The sentence petition, while demonstrating the gravity of the case, is mostly symbolic. Under Spanish law, terror convicts can face no more than 40 years in jail, since the country has neither the death penalty or provisions for life in prison without parole.

Courts routinely hand down sentences of hundreds or even thousands of years, especially against convicted members of the Basque separatist group ETA.

The other 22 people indicted in the Madrid bombings are named in Sanchez's report as belonging to or collaborating with a terrorist organization, weapons possession and other crimes. They face jail terms between four and 30 years.

Zaragoza said the prosecutor's office will call on the testimony of 134 witnesses and 67 experts, including forensic doctors and policemen, during the trial expected to begin in February or March of 2007.

Sanchez accused 12 people of having taken part directly in the execution of the Madrid bombings. Of the 12, only three will be tried. The rest are either dead or fugitives.

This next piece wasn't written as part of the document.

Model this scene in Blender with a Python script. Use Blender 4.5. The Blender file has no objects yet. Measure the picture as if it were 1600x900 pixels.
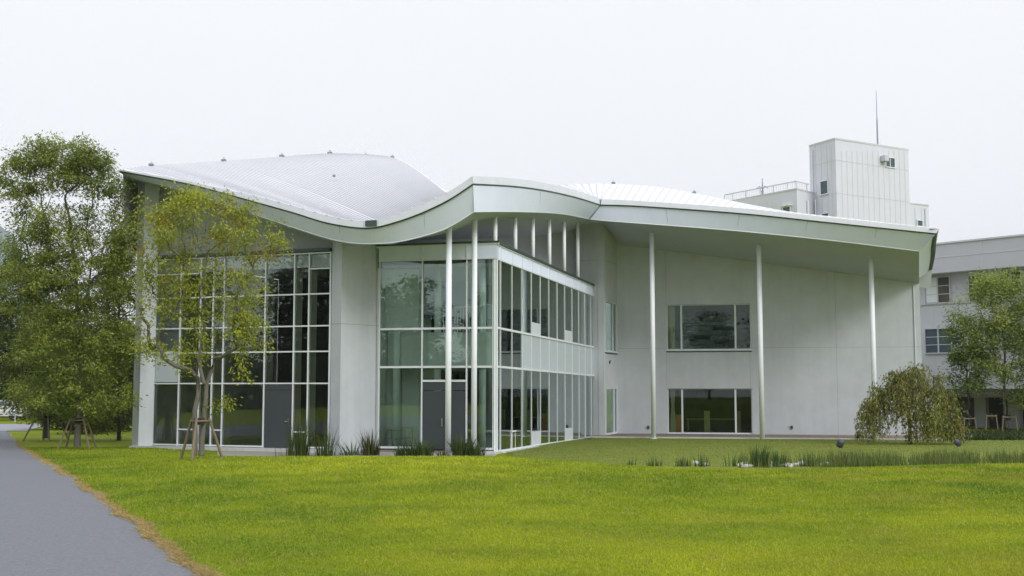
import bpy, bmesh, math, random
import numpy as np
from mathutils import Vector, noise as mnoise
from mathutils.bvhtree import BVHTree
random.seed(7); RNG = np.random.default_rng(7)
SC = bpy.context.scene
C = SC.collection
R = math.radians
# ------------------------------------------------------------------ camera, sky, sun, exposure
W, H, F, EYE = 1600., 900., 1800., 2.4
PITCH = math.atan(155 / F)
cam = bpy.data.objects.new('camera', bpy.data.cameras.new('camera')); C.objects.link(cam)
cam.data.sensor_width = 36; cam.data.lens = 36 * F / W
cam.data.clip_start = 0.1; cam.data.clip_end = 20000
cam.location = (0, 0, EYE); cam.rotation_euler = (math.pi / 2 + PITCH, 0, 0)
SC.camera = cam
SUN_EL, SUN_AZ = 32, 138          # azimuth clockwise from +Y
world = bpy.data.worlds.new('World'); SC.world = world; world.use_nodes = True
nt = world.node_tree; nt.nodes.clear()
wo = nt.nodes.new('ShaderNodeOutputWorld'); bg = nt.nodes.new('ShaderNodeBackground')
sky = nt.nodes.new('ShaderNodeTexSky'); sky.sky_type = 'NISHITA'; sky.sun_disc = False
sky.sun_elevation = R(SUN_EL); sky.sun_rotation = R(SUN_AZ)
sky.air_density = 1.0; sky.dust_density = 4.0
# overcast: the clear sky mostly covered by an even white cloud layer, brighter overhead
tc = nt.nodes.new('ShaderNodeTexCoord'); sp = nt.nodes.new('ShaderNodeSeparateXYZ')
rmp = nt.nodes.new('ShaderNodeMapRange'); rmp.inputs['From Min'].default_value = 0.33; rmp.inputs['From Max'].default_value = 1.0
rmp.inputs['To Min'].default_value = 1.0; rmp.inputs['To Max'].default_value = 1.75
nz = nt.nodes.new('ShaderNodeTexNoise'); nz.inputs['Scale'].default_value = 2.2; nz.inputs['Detail'].default_value = 4
nzr = nt.nodes.new('ShaderNodeMapRange'); nzr.inputs['To Min'].default_value = 0.975; nzr.inputs['To Max'].default_value = 1.025
mul0 = nt.nodes.new('ShaderNodeMath'); mul0.operation = 'MULTIPLY'
cl = nt.nodes.new('ShaderNodeVectorMath'); cl.operation = 'SCALE'; cl.inputs[0].default_value = (9.75, 9.85, 10.1)
mx = nt.nodes.new('ShaderNodeMixRGB'); mx.inputs['Fac'].default_value = 0.93
nt.links.new(tc.outputs['Generated'], sp.inputs[0]); nt.links.new(sp.outputs['Z'], rmp.inputs['Value'])
nt.links.new(tc.outputs['Generated'], nz.inputs['Vector']); nt.links.new(nz.outputs['Fac'], nzr.inputs['Value'])
nt.links.new(rmp.outputs[0], mul0.inputs[0]); nt.links.new(nzr.outputs[0], mul0.inputs[1])
nt.links.new(mul0.outputs[0], cl.inputs['Scale']); nt.links.new(cl.outputs[0], mx.inputs['Color2'])
nt.links.new(sky.outputs[0], mx.inputs['Color1']); nt.links.new(mx.outputs[0], bg.inputs['Color'])
bg.inputs['Strength'].default_value = 0.1
nt.links.new(bg.outputs[0], wo.inputs[0])
sun = bpy.data.objects.new('sun', bpy.data.lights.new('sun', 'SUN')); C.objects.link(sun)
sun.data.energy = 1.45; sun.data.angle = R(20); sun.data.color = (1, .985, .96)
az = R(SUN_AZ); el = R(SUN_EL)
sd = Vector((math.sin(az) * math.cos(el), math.cos(az) * math.cos(el), math.sin(el)))
sun.rotation_euler = sd.to_track_quat('Z', 'Y').to_euler()
SC.view_settings.view_transform = 'Standard'; SC.view_settings.look = 'None'
SC.view_settings.exposure = 0.1; SC.view_settings.gamma = 1
SC.view_settings.use_curve_mapping = False
SC.render.engine = 'CYCLES'
SC.cycles.max_bounces = 6; SC.cycles.transparent_max_bounces = 24
SC.cycles.glossy_bounces = 3; SC.cycles.diffuse_bounces = 4; SC.cycles.caustics_reflective = False

# ------------------------------------------------------------------ measuring helpers
cp, sn = math.cos(PITCH), math.sin(PITCH)
def ray(px, py):
    u = (px - 800) / F; v = (450 - py) / F
    return Vector((u, cp - v * sn, sn + v * cp))
def P(px, py, d):
    r = ray(px, py); k = d / r.y
    return Vector((r.x * k, d, EYE + r.z * k))
def PL(px, d, py=690):                      # plan point
    p = P(px, py, d); return (p.x, p.y)

# ------------------------------------------------------------------ materials
def newmat(name):
    m = bpy.data.materials.new(name); m.use_nodes = True
    b = m.node_tree.nodes['Principled BSDF']; return m, m.node_tree, b
def mat(name, col, rough=.6, metal=0, var=.08, scale=3., bump=0., bscale=60., spec=.5, streak=0, stretch=(1, 1, 1)):
    m, t, b = newmat(name); N = t.nodes; L = t.links
    co = N.new('ShaderNodeTexCoord'); mp = N.new('ShaderNodeMapping'); mp.inputs['Scale'].default_value = stretch
    L.new(co.outputs['Object'], mp.inputs[0])
    n = N.new('ShaderNodeTexNoise'); n.inputs['Scale'].default_value = scale; n.inputs['Detail'].default_value = 6
    n.inputs['Roughness'].default_value = .65
    L.new(mp.outputs[0], n.inputs['Vector'])
    r = N.new('ShaderNodeMapRange'); r.inputs['From Min'].default_value = .25; r.inputs['From Max'].default_value = .75
    r.inputs['To Min'].default_value = 1 - var; r.inputs['To Max'].default_value = 1 + var
    L.new(n.outputs['Fac'], r.inputs['Value'])
    s = N.new('ShaderNodeVectorMath'); s.operation = 'SCALE'; s.inputs[0].default_value = col[:3]
    L.new(r.outputs[0], s.inputs['Scale']); last = s.outputs[0]
    if streak:
        mp2 = N.new('ShaderNodeMapping'); mp2.inputs['Scale'].default_value = (2.2, 2.2, .12)
        L.new(co.outputs['Object'], mp2.inputs[0])
        n2 = N.new('ShaderNodeTexNoise'); n2.inputs['Scale'].default_value = 1.6; n2.inputs['Detail'].default_value = 5
        L.new(mp2.outputs[0], n2.inputs['Vector'])
        r2 = N.new('ShaderNodeMapRange'); r2.inputs['From Min'].default_value = .45; r2.inputs['From Max'].default_value = .8
        r2.inputs['To Min'].default_value = 1; r2.inputs['To Max'].default_value = 1 - streak
        L.new(n2.outputs['Fac'], r2.inputs['Value'])
        s2 = N.new('ShaderNodeVectorMath'); s2.operation = 'SCALE'
        L.new(last, s2.inputs[0]); L.new(r2.outputs[0], s2.inputs['Scale']); last = s2.outputs[0]
    L.new(last, b.inputs['Base Color'])
    b.inputs['Roughness'].default_value = rough; b.inputs['Metallic'].default_value = metal
    b.inputs['Specular IOR Level'].default_value = spec
    if bump:
        n3 = N.new('ShaderNodeTexNoise'); n3.inputs['Scale'].default_value = bscale; n3.inputs['Detail'].default_value = 3
        L.new(co.outputs['Object'], n3.inputs['Vector'])
        bp = N.new('ShaderNodeBump'); bp.inputs['Strength'].default_value = bump; bp.inputs['Distance'].default_value = .01
        L.new(n3.outputs['Fac'], bp.inputs['Height']); L.new(bp.outputs[0], b.inputs['Normal'])
    return m
def glassmat(name, tint, refl=1.0, ior=1.5):
    m = bpy.data.materials.new(name); m.use_nodes = True; t = m.node_tree; t.nodes.clear()
    o = t.nodes.new('ShaderNodeOutputMaterial'); mixs = t.nodes.new('ShaderNodeMixShader')
    tr = t.nodes.new('ShaderNodeBsdfTransparent'); tr.inputs['Color'].default_value = (*tint, 1)
    gl = t.nodes.new('ShaderNodeBsdfGlossy'); gl.inputs['Roughness'].default_value = 0.0; gl.inputs['Color'].default_value = (.88, .98, .96, 1)
    fr = t.nodes.new('ShaderNodeFresnel'); fr.inputs['IOR'].default_value = ior
    mm = t.nodes.new('ShaderNodeMath'); mm.operation = 'MULTIPLY'; mm.inputs[1].default_value = refl; mm.use_clamp = True
    co = t.nodes.new('ShaderNodeTexCoord'); nn = t.nodes.new('ShaderNodeTexNoise'); nn.inputs['Scale'].default_value = .55
    bp = t.nodes.new('ShaderNodeBump'); bp.inputs['Strength'].default_value = .03; bp.inputs['Distance'].default_value = .08
    t.links.new(co.outputs['Object'], nn.inputs['Vector']); t.links.new(nn.outputs['Fac'], bp.inputs['Height'])
    t.links.new(bp.outputs[0], gl.inputs['Normal'])
    t.links.new(fr.outputs[0], mm.inputs[0]); t.links.new(mm.outputs[0], mixs.inputs[0])
    t.links.new(tr.outputs[0], mixs.inputs[1]); t.links.new(gl.outputs[0], mixs.inputs[2]); t.links.new(mixs.outputs[0], o.inputs[0])
    return m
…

Seven alleged ringleaders -- including its ideological mastermind, Tunisian Serhan Ben Abdelmajid Fakhet -- blew themselves up three weeks after the attacks as police moved in on their apartment hideout in the Madrid suburb of Leganes. One policeman died in that explosion.

Sanchez also said in her petition that the attacks were inspired by a call by Osama bin Laden in 2003 to attack Western countries including Spain for their participation in the war in Iraq.

But while bin Laden may have inspired the bombers, a two-year investigation into the attacks has uncovered no evidence that al-Qaida helped plan, finance or carry out the bombings, or even knew about them beforehand.